Choreographed for and performed by the Bavarian State Ballet, Munich.
Choreography – Dustin Klein,
Music – Matthew Herbert,
3D & Video – PP&P / Paul Putzar, Nicolai Kovacs,
Costume/Stage design – Dustin Klein,
Lighting design – Christian Kass,
Actor – Luis Lüps,
Dancers – Jonah Cook, Erik Murzagaliyev, Matteo Dilaghi, Maria Daniele González Muñoz, Dustin Klein,
Photos – Wilfried Hösl
Um den Bauer schwänzeln Jonah Cook, Matteo Dilaghi, Maria Daniela Gonzales, Erik Murzagaliyev und Dustin Klein als Schweine herum. Als Klangkulisse fungiert die Elektrokomposition „One Pig“ von Matthew Herbert, der die Geräusche aus dem Leben eines Schweins zu rhythmischen Musikstücken geformt hat. Es grunzt, schnaubt, Ketten rasseln, Stalltüren quietschen und die Tänzer vollbringen etwas, was es bisher wohl kaum gegeben hat: Sie spielen gleichzeitig Schweine und Menschen. Denn Kleins Idee vom getanzten Schwein ist weder manieristisch noch allegorisch, sondern natürlich. In die am Boden wuselnden, sich ineinander verknäulenden Wesen lässt sich nichts hinein interpretieren. Sie tun, was alle Lebewesen tun: sehen, futtern, spielen, abstumpfen. Für die Tänzer bedeutet das ausgiebige Bodenarbeit, gepaart mit Unschuld und Hemmungslosigkeit im Ausloten der Rumpf-, Arm- und Beinbewegungen. Umso beeindruckender ist es, wenn Jonah Cook aus der anonymen Schweinefamilie heraustritt und ein kurzes Solo gibt. Staunend über diese große, merkwürdige Welt blickt er um sich und zieht seine unergründlichen, animalischen Schlüsse. Das ist schweinisch, das ist menschlich, das ist alllebendig.
In dem Stück geht natürlich nichts gut aus. Die Lebensgeschichte des Schweins wird bis zur Schlachtung und darüber hinaus vorgetragen. Dustin Klein lässt sich persönlich vom unsichtbaren Elektroschocker betäuben, schlachten, aufhängen und ausweiden. So mancher Zuschauer hat es kommen sehen und ist aus dem Saal geflüchtet. Was, wenn es hier um Menschen ginge, nicht um Schweine? Diese Frage, die unweigerlich in einem hochkommt, erträgt man nicht so leicht. Auch deshalb, weil in einer Szene mehr als 40 Schweinestatisten in einen Stall gedrängt werden – die Anspielung auf Konzentrationslager ist nicht zu übersehen.

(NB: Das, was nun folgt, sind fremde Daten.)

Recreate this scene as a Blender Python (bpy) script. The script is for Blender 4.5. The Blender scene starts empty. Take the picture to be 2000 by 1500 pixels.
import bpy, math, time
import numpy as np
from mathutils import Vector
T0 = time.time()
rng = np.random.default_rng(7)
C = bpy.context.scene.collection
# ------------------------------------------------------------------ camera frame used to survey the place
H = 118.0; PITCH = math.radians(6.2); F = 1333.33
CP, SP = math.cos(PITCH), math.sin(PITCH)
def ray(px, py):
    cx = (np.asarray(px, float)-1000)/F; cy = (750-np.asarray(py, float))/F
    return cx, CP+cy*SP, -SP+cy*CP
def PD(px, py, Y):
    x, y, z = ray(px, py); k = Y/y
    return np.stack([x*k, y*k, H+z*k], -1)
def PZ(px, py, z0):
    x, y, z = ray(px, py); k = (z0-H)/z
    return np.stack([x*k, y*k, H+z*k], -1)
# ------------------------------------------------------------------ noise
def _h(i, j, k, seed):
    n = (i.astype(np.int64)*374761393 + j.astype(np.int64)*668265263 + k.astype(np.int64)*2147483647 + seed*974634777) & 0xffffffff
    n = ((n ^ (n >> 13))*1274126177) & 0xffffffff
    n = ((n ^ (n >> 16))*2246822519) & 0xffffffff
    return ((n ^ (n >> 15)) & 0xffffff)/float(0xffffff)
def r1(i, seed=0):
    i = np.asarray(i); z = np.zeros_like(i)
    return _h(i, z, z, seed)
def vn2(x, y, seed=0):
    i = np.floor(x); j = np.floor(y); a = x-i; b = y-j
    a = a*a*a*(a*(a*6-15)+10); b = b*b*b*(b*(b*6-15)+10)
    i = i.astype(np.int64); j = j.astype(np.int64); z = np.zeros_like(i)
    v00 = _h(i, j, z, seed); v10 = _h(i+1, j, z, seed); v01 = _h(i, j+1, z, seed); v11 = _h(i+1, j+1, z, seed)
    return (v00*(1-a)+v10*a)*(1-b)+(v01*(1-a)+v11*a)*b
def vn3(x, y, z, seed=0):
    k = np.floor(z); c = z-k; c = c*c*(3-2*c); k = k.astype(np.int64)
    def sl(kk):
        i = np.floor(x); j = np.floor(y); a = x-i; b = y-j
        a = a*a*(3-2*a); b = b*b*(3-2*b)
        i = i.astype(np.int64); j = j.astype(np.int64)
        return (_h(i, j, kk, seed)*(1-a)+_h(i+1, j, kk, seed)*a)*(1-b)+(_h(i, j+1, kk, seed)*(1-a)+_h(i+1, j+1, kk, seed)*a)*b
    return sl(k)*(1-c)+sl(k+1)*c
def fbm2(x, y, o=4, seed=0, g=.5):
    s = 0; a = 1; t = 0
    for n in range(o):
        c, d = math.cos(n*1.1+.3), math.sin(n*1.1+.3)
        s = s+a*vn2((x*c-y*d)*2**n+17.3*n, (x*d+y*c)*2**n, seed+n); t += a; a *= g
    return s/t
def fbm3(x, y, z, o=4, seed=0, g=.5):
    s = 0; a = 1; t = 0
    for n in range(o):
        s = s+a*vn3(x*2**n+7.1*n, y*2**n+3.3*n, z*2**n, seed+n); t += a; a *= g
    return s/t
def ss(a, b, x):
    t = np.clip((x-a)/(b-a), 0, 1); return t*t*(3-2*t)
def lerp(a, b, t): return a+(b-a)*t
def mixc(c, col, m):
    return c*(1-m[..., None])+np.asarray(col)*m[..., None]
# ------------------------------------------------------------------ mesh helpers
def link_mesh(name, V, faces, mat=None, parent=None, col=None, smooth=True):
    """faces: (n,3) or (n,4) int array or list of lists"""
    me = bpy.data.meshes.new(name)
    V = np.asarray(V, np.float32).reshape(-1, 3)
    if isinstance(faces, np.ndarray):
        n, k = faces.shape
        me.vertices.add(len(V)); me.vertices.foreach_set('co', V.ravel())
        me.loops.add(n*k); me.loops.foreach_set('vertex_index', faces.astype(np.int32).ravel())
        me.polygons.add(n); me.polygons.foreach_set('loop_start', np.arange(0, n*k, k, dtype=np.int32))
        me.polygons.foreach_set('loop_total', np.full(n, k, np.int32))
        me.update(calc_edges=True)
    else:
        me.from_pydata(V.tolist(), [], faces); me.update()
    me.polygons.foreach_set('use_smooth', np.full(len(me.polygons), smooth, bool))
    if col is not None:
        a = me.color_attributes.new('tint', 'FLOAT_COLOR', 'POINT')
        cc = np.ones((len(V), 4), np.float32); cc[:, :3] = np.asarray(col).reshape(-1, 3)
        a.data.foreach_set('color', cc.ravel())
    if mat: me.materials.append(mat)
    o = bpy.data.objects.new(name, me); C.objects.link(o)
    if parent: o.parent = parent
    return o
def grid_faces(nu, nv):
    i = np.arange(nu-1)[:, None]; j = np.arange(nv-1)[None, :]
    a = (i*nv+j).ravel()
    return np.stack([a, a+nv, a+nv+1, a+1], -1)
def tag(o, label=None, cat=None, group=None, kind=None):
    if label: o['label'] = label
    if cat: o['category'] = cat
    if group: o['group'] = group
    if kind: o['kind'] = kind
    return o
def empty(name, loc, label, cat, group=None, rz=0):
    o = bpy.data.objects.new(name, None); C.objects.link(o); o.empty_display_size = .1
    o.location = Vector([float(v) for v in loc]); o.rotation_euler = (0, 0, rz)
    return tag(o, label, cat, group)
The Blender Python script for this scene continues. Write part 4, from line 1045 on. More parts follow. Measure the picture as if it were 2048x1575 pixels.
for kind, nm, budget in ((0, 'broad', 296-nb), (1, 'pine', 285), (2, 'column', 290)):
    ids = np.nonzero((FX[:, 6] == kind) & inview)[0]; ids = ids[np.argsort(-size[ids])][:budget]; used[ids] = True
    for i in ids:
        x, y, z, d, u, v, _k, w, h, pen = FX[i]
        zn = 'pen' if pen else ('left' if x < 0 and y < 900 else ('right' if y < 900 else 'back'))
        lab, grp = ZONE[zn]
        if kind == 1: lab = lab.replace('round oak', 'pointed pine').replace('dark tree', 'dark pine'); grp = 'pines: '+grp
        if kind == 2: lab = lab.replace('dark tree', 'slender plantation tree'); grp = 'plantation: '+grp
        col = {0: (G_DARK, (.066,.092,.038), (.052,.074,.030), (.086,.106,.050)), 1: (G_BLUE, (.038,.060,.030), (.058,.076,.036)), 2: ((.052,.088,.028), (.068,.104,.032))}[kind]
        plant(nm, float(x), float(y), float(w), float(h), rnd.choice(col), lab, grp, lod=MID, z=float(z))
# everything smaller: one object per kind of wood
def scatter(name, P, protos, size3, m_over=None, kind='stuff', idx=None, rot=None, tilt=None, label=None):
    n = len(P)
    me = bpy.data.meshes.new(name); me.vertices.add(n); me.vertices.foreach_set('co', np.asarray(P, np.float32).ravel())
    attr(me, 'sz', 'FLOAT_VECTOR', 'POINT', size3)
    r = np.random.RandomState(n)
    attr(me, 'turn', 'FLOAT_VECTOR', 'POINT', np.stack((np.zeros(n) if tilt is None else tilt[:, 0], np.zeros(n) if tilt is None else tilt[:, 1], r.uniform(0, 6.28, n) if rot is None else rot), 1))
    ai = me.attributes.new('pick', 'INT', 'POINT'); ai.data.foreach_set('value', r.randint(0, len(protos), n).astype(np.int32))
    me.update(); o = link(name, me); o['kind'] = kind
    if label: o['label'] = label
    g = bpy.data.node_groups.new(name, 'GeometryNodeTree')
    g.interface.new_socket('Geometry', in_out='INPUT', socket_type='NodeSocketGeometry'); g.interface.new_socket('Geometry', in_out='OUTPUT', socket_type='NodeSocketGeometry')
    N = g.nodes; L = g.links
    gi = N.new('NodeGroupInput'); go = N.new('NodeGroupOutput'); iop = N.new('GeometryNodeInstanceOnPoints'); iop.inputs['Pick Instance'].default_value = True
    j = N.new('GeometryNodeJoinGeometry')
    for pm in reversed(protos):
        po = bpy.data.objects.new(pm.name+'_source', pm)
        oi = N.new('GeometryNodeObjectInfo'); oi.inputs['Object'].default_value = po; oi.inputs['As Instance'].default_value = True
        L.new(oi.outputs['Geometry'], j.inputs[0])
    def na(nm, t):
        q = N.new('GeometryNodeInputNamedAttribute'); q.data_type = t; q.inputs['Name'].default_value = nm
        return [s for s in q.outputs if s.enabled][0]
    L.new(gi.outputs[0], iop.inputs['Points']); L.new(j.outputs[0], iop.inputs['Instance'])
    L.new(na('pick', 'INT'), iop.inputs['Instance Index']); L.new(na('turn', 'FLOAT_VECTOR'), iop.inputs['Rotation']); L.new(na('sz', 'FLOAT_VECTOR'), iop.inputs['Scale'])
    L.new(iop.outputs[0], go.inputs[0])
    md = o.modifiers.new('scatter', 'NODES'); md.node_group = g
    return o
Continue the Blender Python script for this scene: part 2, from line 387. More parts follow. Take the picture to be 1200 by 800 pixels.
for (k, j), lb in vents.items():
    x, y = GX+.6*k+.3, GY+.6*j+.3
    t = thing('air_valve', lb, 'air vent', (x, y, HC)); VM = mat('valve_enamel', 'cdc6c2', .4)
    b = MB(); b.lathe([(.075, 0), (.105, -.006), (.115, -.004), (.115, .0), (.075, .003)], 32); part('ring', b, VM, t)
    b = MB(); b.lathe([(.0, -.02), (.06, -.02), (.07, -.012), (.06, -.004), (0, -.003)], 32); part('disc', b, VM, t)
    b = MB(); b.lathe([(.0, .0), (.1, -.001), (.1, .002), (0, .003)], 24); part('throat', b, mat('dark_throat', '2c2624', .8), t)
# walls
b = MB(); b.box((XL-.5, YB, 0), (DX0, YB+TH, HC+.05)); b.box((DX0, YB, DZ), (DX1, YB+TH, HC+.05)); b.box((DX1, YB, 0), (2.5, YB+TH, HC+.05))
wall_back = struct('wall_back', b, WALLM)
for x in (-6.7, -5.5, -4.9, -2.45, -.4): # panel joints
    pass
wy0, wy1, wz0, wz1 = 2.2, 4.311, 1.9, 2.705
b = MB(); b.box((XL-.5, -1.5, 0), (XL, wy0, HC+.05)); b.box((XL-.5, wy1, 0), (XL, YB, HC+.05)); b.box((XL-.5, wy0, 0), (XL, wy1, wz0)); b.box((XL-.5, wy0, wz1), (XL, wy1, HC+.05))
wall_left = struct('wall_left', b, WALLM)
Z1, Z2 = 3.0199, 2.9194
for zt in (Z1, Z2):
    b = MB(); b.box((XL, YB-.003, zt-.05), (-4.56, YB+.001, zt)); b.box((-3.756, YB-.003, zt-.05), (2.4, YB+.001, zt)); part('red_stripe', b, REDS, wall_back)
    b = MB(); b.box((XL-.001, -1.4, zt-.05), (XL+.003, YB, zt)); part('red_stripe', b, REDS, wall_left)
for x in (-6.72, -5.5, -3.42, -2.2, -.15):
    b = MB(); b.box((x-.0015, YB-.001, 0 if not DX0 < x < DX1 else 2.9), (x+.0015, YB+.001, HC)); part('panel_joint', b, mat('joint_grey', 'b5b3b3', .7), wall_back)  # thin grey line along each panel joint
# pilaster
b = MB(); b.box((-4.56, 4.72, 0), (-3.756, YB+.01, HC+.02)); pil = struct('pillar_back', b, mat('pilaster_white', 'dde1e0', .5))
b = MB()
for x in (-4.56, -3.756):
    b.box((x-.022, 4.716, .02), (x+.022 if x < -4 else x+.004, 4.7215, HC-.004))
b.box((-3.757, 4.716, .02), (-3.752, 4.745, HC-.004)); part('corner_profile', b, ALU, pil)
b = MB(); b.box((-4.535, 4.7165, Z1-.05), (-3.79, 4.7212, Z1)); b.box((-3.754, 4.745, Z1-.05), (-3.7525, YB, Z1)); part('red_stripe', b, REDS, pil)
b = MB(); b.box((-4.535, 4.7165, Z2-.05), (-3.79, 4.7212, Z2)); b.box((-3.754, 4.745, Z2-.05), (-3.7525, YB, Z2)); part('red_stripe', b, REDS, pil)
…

Ob die Zuschauer es Klein übel nehmen, dass er sie in die moralische Falle gelockt hat oder dankbar sind, dass er sie auf tänzerische Art aufs Schwein gebracht hat – das wird sich am künftigen Erfolg des gebürtigen Landsbergers zeigen. Lust auf Wiener Würstchen hatte zuletzt jedenfalls niemand mehr.